The linear order in language games: rearrangement or reduplication and truncation?
Barbara Vogt, Università degli Studi dell’Aquila
In language games or ludlings (from Latin ludus ‘game’ and lingua ‘language’, Laycock 1972), existing words of a given language are concealed by inserting, replacing, rearranging, or repeating phonological material for the purpose of becoming unintelligible to outsiders. Linguists often use ludlings to argue for phonological representations and to better understand morphoprosodic processes like reduplication or infixation. When considering different types of language disguise, the ‘rearrangement’ type is underrepresented in typologies (Laycock 1972, Davis 1993, Bagemihl 1995, Frazier & Saba Kirchner 2011). The lower frequency, coupled with the apparent violation of linearity, explains why these forms of language disguise have received less attention in linguistic research so far. In this talk, I will present various types of so-called ‘rearranging’ (reversing, precedence modifying) ludlings, along with previous analyses (Nevins & Vaux 2003, Vaux 2011, Borowski 2012). With the help of prosodic constraints (anchoring and templatic) known from reduplication and truncation it is possible to get rid of the metalinguistic reversal (and splitting) operations and to explain restricted (intra-and interlinguistic) variation in the observed patterns.
Literature:
Bagemihl, Bruce. 1995. Language Games and Related Areas. In John Goldsmith (ed.), The Handbook of Phonological Theory, 697–713. Oxford: Blackwell.

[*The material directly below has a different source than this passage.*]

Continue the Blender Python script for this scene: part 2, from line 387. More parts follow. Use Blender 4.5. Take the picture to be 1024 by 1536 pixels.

Borowsky, Toni. 2012.Language Disguise in OT. Reversing and Truncating. Indigenous Language and Social Identity. Pacific Linguistics 626. 367–385.
Davis, Stuart. 1993. Language games. The Encyclopedia of Language and Linguistics. 1980–1985. Oxford & New York: Pergamon Press.
Frazier, Melissa and Jesse Saba Kirchner. 2011. Correspondence and Reduplication in Language Play: Evidence from Tigrinya and Ludling Typology. Manuscript http://www.melfraz.com/ling/TigLudMs.pdf (accessed 28.09.2023)
Laycock, Don. 1972. Towards a typology of ludlings or play languages. Linguistic Communications 6. 61-113.
Nevins, Andrew and Bert Vaux. 2003. Underdetermination in language games: Survey analysis of Pig Latin dialects. Paper presented at the LSA https://www.academia.edu/300579/Underdetermination_and_Language_Games_Survey_and_Analysis_of_Pig_Latin_Dialects (accessed 28.09.2023)
Vaux, Bert. 2011. Language Games. In John Goldsmith, Jason Riggle & Alan C. L. Yu (eds), The Handbook of Phonological Theory, 2nd Edition, 722–750. Oxford, UK: Wiley- Blackwell.